Como medes o teu “sucesso” como mãe/pai? Quando os teus
filhos estão bem comportados? Quando os teus filhos estão felizes? Quando estão
alegres e cheios de boa energia? E quando se “portam mal” ou estão chateados ou
tristes, como te sentes como mãe/pai?
Muitas vezes quando o estado emocional do nosso filho não
está no registo positivo começamos a culpar alguém. Muita gente culpa os
filhos, e alguns pais culpam se a si próprios. E o que acontece, num caso e no
outro, é que quase à força, tentamos (e obrigamos) a criança a sair do seu
estado negativo. E muitas vezes a razão (que é difícil admitir) é para nós nos sentirmos
como bons pais. Que estamos a fazer um bom trabalho como pais.
Um dos momentos mais desafiantes que temos como pais e
lidarmos com as “birras” dos nossos filhos. Acredito que a grande maioria dos
pais nem se importavam de nunca ter que lidar com uma birra. Verdade? As birras
fazem-nos sentir frustrados, irritados, desamparados, tristes, zangados…. E se
não conseguirmos resolver a birra, sentimo-nos maus pais….
Mas sabem o que eu digo. Viva as birras! Ajudam-me aprender mais sobre os meus filhos, fico a
perceber que algo na nossa relação não está bem, ponho a minha congruência a
prova e temos, eu e a criança, uma oportunidade para melhorarmos a nossa
relação e crescer!
Essa vontade de sermos pais bem-sucedidos, leva nós a
aplicar estratégias e até fazer cursos, com a seguinte mensagem:
"As birras podem
ser destrutivas de todo um bem-estar familiar. Simples chamadas de atenção,
desafios à autoridade parental ou reflexos de
inconsistência na aplicação de regras e limites por parte dos cuidadores, o
facto é que não sendo geridas correctamente vão determinar um crescimento com
dificuldades progressivas na adaptação aos modelos sociais que irão acolher os
seus filhos pela vida fora. Neste pequeno seminário poderá aprender estratégias
eficazes para sociabilizar os seus filhos tranquilamente, garantindo-lhe um
futuro em que as relações interpessoais lhe possam ser favoráveis."

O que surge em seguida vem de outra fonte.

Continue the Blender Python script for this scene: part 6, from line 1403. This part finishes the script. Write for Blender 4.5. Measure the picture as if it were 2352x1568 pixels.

(retirado dum site de um grande Gabinete de Psicologia que oferece cursos à
pais)
Assim a primeira vista, para alguns muito
provavelmente pode fazer muito sentido. Mas pergunto-me, se nos limitarmos a
ver as birras desta forma, que tipo de adultos vamos ter no futuro? Vamos
realmente ter pessoas com "relacionamentos interpessoais favoráveis",
ou vamos ter pessoas emocionalmente reprimidas (com todas as suas
consequências)? Vamos ter pessoas aptas para lidarem se a si próprias e ao
nosso mundo, ou pessoas criadas para o industrialismo (uma era que já passou)?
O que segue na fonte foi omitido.